April 18, 1947
Los Angeles
Arriving at his home at 7143 Hollywood Blvd. tonight, James Utley, 43, tangled with Herbert Robertson, 45, who was lurking in the yard. Hearing gunfire, Utley’s wife and daughter called police. Utley’s is a name well known among crime crusaders, so Detective G.L. Smith went to the scene with patrol officers.
Utley refused to sign a complaint against Robertson, who he admitted had recently written him a letter demanding $500. Nevertheless, police arrested Robertson on suspicion of robbery. Robertson told officers that he was also a resident of 7143 Hollywood Blvd., although the address on his social security card read 1907 W. Sixth Street.
Utley claimed Robertson had pulled a revolver, which Utley deflected, causing the shot to go wild. Robertson countered that Utley had fired the shot. The gun was found in a car parked in the yard.
James Utley is best remembered for a shocking incident on August, 16, 1946, when two men followed him into popular Hollywood watering hole Lucey’s Restaurant (5444 Melrose Ave.) during the lunch rush. While one man held the other diners –among them Joel McCrea, Eddie Cantor, Stephen Crane and Joan Davis-at gunpoint, the other administered a thorough blackjacking to Utley. This was assumed by many diners to be a movie stunt. The assailants then fled through the crowd of autograph hunters outside the restaurant.

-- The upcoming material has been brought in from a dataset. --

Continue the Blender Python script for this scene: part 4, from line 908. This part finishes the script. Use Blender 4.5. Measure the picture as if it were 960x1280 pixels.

Utley, former operator of the bingo concession on Tony Cornero’s Lux gambling ship (and then under indictment for these activities), former investigator for politically ambitious Clifton’s Cafeteria owner Clifford E. Clinton, acquitted in 1939 on charges of extortion and bribery, convicted two years later of violating Federal Narcotics laws and sentenced to two years in prison, refused to identify his attackers, suggest any reason for the attack or in fact to make any statement at all.